The TIA request was in response to an FCC order that partially waived the FCC’s Jan. 1, 2013, deadline requiring narrowband operation for licensees in the 470 –512 MHz bands. The LMCC agreed with TIA on the ambiguity of the FCC’s order as it addressed type acceptance of new wideband (25 kilohertz) capable equipment for use in the 470 – 512 MHz band after Jan. 1, 2011. Specifically, the LMCC agreed that the FCC should clarify its intention to both allow permissive changes to existing T-band wideband equipment and the certification of new equipment that is capable of 25-kilohertz bandwidth operation at 470 – 512 MHz.
The LMCC also stated that while the TIA petition focused on the need for clarification regarding equipment used by public-safety licensees, business and industrial licensees are equally impacted by the ambiguity in the original order, and that “all affected T-band licensees will benefit from the clarification requested within.”
“There will be a continued demand by T-band licensees for equipment capable of operating in 25-kilohertz efficiency, as the result of the order waiving the deadline which banned such operation after the end of this year in the T-band,” said the NPSTC filing. “It is possible that this demand for 25-kilohertz technologies will continue through the next decade.

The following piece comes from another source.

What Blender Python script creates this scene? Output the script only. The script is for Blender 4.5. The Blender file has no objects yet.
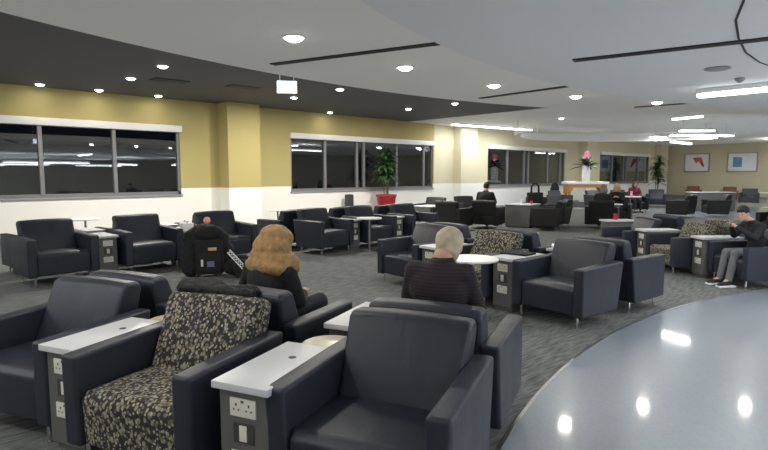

Unless the commission clarifies that it is also waiving the ban on the inclusion of 25-kilohertz efficiency in T-band equipment authorization applications filed on or after Jan. 1, 2011, the possibility not only exists but becomes increasingly likely in the near future that T-band licensees will need newly certified equipment during the interim period.”
Without a waiver clarification, manufacturers won’t be able to introduce new equipment in the T-band that includes 25-kilohertz efficiency, the NPSTC filing said.